[Scripts that build scenes]
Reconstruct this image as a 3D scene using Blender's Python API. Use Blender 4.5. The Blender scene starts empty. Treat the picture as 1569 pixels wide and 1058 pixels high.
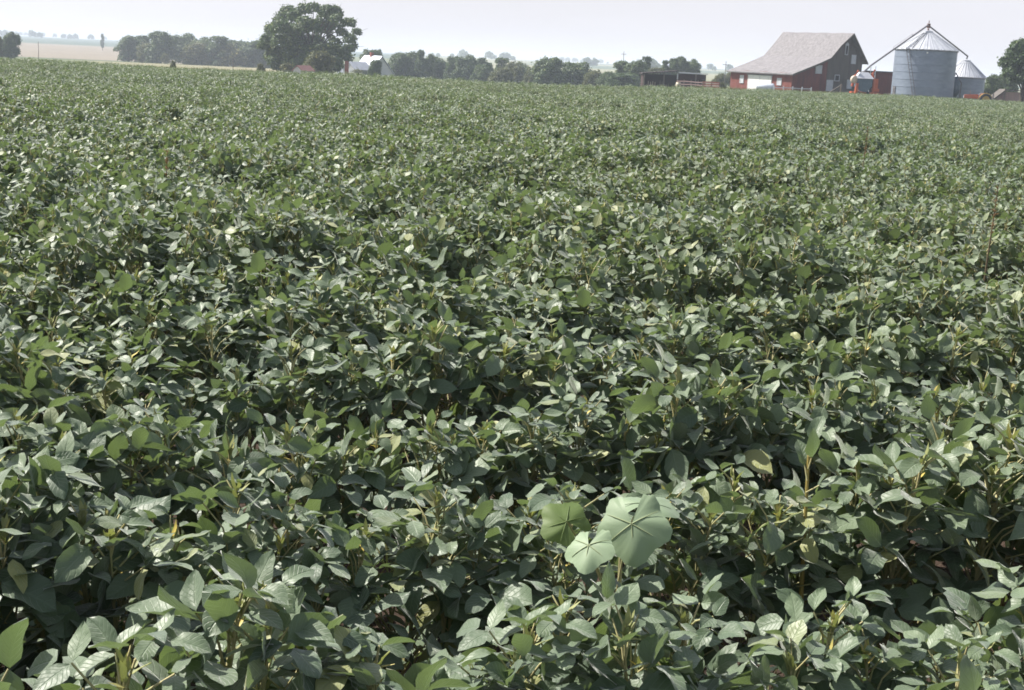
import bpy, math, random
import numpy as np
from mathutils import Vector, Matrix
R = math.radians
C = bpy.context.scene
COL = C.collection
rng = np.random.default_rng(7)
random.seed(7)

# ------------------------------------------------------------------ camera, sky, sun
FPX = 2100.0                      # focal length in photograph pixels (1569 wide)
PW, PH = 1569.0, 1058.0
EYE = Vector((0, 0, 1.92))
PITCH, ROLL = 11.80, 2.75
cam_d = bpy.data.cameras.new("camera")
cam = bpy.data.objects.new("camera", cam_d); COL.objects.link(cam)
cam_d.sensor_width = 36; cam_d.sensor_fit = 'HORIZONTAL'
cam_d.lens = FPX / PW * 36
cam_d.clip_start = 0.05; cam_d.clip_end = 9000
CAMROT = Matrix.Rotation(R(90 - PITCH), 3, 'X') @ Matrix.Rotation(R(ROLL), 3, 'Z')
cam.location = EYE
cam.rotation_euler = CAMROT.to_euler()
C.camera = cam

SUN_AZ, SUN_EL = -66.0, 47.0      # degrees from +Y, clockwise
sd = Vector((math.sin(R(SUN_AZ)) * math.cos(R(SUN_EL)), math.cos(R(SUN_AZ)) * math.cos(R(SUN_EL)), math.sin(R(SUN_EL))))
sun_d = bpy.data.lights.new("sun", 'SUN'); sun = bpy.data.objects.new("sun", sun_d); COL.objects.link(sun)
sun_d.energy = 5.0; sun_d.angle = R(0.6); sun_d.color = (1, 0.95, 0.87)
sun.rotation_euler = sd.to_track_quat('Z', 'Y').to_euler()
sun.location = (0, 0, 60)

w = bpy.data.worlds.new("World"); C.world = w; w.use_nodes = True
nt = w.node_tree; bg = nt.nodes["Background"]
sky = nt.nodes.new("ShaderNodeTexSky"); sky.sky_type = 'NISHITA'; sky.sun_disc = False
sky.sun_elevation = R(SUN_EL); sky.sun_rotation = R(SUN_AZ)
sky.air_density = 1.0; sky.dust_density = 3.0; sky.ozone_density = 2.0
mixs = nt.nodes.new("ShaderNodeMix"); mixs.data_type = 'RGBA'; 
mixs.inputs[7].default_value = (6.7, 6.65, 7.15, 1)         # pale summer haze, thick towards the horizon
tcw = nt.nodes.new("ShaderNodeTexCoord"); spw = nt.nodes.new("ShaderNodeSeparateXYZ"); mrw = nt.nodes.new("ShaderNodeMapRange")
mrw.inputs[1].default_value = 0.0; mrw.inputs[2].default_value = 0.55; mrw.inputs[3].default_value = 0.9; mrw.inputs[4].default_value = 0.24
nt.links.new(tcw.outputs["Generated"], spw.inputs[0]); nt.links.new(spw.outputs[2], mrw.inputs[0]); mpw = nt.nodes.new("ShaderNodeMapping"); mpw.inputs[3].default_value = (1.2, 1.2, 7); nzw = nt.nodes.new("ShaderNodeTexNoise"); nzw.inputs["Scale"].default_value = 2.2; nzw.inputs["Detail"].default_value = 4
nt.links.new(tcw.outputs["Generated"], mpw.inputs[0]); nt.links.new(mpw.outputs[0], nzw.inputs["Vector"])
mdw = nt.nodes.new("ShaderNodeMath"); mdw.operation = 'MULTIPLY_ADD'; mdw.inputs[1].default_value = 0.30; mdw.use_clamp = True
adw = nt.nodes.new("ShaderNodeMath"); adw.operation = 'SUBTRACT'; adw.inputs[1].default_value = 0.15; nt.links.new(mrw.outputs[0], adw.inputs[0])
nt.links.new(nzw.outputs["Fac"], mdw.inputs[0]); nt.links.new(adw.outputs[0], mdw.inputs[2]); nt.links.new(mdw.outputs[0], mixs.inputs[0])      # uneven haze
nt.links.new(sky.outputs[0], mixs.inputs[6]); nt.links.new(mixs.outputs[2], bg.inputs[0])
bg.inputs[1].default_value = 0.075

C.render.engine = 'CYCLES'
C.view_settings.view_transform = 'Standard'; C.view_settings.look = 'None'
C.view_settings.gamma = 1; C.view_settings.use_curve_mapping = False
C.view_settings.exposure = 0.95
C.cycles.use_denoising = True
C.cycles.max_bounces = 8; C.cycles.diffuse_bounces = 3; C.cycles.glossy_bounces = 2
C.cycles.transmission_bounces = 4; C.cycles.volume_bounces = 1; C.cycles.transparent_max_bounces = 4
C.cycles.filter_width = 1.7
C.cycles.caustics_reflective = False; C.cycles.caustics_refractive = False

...

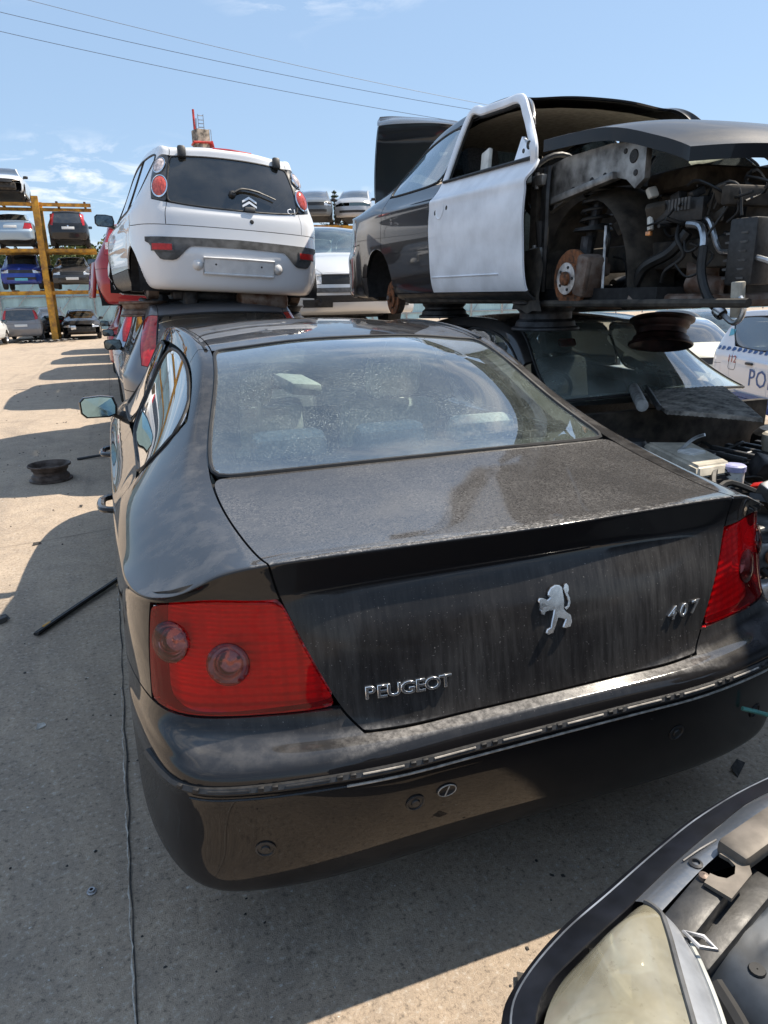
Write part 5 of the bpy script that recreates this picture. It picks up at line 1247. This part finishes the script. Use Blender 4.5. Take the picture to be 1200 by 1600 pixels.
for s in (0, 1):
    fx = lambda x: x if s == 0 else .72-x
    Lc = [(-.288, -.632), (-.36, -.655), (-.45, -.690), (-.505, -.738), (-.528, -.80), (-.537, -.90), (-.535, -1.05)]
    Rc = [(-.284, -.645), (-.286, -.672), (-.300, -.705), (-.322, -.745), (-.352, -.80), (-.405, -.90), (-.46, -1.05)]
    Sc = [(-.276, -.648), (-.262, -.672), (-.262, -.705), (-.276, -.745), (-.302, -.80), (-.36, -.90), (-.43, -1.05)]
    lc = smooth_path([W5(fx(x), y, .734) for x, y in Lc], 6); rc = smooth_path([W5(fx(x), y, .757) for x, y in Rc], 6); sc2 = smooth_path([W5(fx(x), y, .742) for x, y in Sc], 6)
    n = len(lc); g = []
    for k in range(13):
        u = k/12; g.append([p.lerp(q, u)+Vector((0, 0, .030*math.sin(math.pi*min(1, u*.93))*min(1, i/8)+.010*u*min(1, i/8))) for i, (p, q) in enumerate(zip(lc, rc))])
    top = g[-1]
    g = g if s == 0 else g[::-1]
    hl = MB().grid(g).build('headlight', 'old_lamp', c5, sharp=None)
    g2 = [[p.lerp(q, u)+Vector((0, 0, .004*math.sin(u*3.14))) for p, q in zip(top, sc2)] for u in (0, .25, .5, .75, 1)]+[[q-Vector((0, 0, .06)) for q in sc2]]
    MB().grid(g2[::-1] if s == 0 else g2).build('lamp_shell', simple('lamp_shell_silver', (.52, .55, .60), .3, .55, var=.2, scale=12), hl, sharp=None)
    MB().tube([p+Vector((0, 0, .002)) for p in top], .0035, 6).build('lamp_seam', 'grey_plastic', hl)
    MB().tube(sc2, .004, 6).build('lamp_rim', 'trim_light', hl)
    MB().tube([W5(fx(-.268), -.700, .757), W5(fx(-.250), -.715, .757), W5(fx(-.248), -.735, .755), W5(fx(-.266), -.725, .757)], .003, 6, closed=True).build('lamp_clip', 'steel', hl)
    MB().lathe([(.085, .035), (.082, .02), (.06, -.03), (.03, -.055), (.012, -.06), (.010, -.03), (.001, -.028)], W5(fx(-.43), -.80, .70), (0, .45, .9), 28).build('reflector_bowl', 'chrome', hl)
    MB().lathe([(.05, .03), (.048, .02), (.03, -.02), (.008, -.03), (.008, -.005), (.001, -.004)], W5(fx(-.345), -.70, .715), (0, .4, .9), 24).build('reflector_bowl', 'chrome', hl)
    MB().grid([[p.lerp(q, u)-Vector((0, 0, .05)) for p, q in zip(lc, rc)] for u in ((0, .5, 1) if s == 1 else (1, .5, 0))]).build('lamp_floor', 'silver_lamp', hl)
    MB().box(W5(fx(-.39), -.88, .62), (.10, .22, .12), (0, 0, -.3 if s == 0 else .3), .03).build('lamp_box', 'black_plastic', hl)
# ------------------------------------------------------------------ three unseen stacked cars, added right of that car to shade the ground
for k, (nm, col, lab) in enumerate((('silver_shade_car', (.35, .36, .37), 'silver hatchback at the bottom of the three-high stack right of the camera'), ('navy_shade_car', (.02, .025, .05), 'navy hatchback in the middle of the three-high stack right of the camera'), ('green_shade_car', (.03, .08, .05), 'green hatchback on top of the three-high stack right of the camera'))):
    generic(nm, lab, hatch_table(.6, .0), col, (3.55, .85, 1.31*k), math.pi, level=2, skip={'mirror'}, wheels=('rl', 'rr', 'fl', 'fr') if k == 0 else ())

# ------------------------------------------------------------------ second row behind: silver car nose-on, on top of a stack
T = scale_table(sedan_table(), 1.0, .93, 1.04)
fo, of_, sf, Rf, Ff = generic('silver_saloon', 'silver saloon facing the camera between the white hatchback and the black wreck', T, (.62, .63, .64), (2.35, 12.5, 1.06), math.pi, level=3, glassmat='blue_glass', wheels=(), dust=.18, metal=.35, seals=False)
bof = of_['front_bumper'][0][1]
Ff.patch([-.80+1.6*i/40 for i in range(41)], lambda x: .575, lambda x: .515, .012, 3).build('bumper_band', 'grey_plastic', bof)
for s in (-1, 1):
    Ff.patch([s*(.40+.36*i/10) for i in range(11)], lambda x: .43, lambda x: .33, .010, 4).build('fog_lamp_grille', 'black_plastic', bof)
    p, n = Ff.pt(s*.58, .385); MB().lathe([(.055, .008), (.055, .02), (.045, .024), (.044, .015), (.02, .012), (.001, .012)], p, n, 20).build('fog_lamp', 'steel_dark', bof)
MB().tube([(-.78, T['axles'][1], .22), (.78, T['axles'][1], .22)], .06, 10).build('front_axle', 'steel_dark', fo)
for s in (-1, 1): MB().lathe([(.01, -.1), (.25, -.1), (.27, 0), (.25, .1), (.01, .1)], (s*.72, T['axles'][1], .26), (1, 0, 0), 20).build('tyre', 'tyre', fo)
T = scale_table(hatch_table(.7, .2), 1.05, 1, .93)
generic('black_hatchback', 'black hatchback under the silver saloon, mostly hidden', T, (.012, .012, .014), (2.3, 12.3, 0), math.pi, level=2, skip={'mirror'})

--

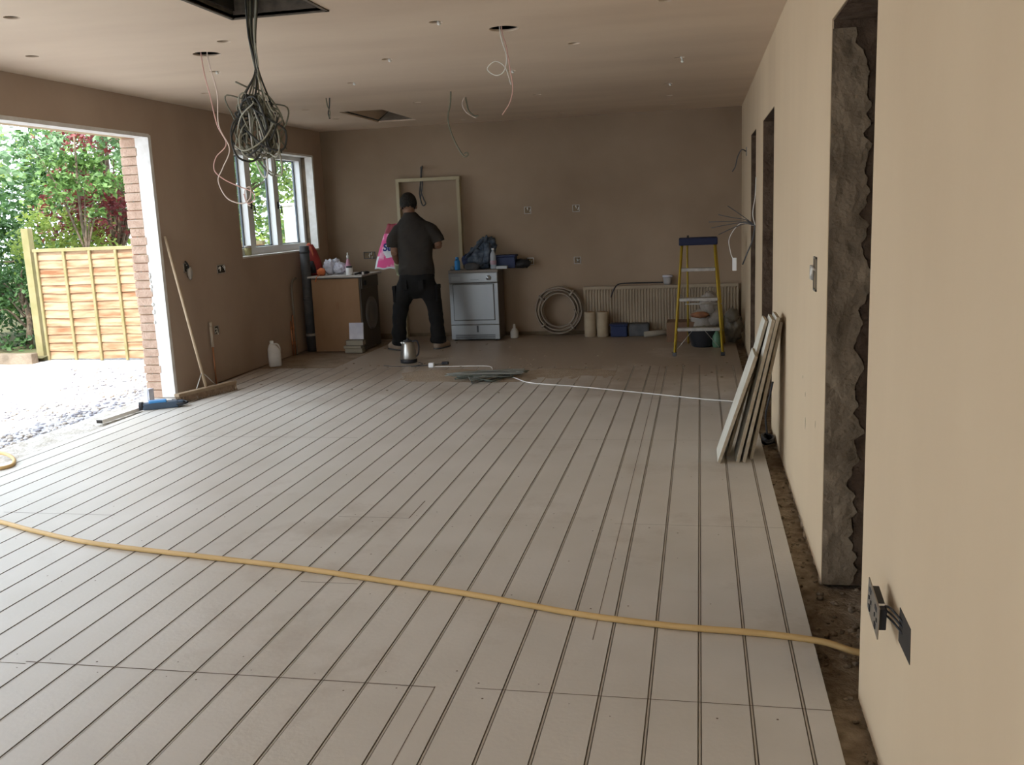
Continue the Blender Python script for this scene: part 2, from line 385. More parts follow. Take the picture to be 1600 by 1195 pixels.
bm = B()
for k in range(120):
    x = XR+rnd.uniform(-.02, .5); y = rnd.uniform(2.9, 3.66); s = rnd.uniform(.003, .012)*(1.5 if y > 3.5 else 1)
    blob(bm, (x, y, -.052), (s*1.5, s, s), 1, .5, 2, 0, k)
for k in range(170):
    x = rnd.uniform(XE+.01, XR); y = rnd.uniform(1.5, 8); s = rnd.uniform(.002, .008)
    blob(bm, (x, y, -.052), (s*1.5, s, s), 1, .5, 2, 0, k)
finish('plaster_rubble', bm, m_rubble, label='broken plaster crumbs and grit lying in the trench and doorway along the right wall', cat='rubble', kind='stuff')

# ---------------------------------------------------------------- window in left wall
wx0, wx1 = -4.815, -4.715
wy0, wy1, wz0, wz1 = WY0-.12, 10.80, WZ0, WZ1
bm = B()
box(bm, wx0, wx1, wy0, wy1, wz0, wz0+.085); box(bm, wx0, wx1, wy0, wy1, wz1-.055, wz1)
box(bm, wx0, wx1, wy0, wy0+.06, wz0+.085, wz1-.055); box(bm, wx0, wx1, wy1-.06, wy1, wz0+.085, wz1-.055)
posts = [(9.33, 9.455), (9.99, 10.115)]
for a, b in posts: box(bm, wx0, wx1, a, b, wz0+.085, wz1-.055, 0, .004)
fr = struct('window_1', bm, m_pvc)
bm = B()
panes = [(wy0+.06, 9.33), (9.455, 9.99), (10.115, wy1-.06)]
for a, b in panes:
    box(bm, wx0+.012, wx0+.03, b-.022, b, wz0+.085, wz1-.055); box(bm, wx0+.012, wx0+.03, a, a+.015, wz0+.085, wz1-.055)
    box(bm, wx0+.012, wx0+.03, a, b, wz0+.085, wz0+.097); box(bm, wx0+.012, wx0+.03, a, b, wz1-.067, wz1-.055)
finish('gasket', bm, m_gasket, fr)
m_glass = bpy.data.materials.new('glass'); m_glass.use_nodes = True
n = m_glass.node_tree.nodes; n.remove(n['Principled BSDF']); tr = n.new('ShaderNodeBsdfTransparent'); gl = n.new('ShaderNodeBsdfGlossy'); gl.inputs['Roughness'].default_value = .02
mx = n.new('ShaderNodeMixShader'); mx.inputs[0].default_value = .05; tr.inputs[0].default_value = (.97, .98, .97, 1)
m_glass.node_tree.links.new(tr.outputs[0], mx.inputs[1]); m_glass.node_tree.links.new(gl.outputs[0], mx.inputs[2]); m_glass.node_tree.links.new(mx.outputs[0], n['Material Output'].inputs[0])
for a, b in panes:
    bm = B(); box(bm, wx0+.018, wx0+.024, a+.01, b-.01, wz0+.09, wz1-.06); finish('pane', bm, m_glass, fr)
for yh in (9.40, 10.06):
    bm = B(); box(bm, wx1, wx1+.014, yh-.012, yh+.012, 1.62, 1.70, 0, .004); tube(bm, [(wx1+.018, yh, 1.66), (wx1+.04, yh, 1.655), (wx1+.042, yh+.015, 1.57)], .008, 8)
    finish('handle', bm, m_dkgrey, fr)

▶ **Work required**
Transcribe only the lines above that start at the line containing "Reconstruct this image" and end at the line containing "random.seed(7)". Omit pictures.

▶ **Problem solution**
Reconstruct this image as a 3D scene using Blender's Python API. Use Blender 4.5. The Blender scene starts empty. Treat the picture as 1569 pixels wide and 1058 pixels high.
import bpy, math, random
import numpy as np
from mathutils import Vector, Matrix
R = math.radians
C = bpy.context.scene
COL = C.collection
rng = np.random.default_rng(7)
random.seed(7)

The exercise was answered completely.